My work is about identity, hidden and discovered. My aesthetic choices are influenced by my time on the road following the Grateful Dead; California counter-culture; my childhood spent in a matriarchal household of New Age holistic health, philosophies, and religion; and being mixed race. I explore this through the act of collecting and letting materials come together in odd ways. Using quotidian materials, such as found objects, 99-cent store colorful seasonal items, and common household goods, I am is interested in finding a mystical sense in the mundane. I create installations, sculptures, and photographs that use a lens of pop and counter-culture to investigate representations of women, domesticity, the other, and New Age religion.

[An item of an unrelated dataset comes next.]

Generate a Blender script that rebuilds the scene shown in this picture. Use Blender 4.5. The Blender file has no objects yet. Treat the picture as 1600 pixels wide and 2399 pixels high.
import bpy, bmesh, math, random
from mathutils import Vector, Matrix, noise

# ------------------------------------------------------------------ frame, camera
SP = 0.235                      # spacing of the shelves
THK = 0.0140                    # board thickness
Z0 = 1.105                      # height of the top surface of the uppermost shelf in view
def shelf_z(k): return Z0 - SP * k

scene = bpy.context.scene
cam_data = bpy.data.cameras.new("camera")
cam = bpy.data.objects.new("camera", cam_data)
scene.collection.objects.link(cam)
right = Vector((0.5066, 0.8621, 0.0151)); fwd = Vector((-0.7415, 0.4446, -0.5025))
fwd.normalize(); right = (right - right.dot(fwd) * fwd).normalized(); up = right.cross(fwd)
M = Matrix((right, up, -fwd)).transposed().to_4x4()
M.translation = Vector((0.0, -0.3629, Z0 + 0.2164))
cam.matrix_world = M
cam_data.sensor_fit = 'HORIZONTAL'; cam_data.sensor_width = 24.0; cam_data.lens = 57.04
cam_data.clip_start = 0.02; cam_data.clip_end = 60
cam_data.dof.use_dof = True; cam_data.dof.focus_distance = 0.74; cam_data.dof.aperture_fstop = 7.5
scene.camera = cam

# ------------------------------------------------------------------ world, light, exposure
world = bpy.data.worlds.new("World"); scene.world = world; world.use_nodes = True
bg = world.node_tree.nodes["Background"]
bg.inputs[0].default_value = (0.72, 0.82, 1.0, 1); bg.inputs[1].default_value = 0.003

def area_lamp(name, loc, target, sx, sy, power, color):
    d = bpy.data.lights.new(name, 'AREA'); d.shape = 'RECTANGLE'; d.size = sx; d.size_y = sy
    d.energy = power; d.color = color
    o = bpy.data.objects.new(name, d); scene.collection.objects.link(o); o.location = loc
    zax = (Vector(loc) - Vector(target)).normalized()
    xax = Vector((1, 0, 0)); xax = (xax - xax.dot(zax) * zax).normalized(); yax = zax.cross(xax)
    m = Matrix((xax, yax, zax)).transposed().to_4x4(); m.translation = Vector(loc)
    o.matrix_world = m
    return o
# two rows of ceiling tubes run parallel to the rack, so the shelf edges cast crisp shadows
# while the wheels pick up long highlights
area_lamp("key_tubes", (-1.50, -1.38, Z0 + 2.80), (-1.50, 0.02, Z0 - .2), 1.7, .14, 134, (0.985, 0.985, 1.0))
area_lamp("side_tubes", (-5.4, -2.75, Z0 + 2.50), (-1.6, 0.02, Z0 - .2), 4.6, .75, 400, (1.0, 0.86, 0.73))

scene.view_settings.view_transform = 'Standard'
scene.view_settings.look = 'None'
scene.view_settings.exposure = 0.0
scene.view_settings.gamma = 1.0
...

As a trained painter, I challenge my own notions of artmaking, pushing boundaries of what materials can be viewed as art objects. I am constantly scanning the territory of the banal, inclusivity being my goal. As a mixed race, Aries, Gen-X, woman over the age of 50, aka over the hill, I face the challenges of bias, stigma, and the confines of culture. I seek vengeance through girly color palettes, child-like playfulness, and forced absurdity. Leveraging the importance of communication over commodity, I see my art practice embedded in the rules of rule breaking. My works are vulnerable to destruction, taking on the risks of failure as they precariously levitate, coquettishly lie on the floor and teeter on the edge.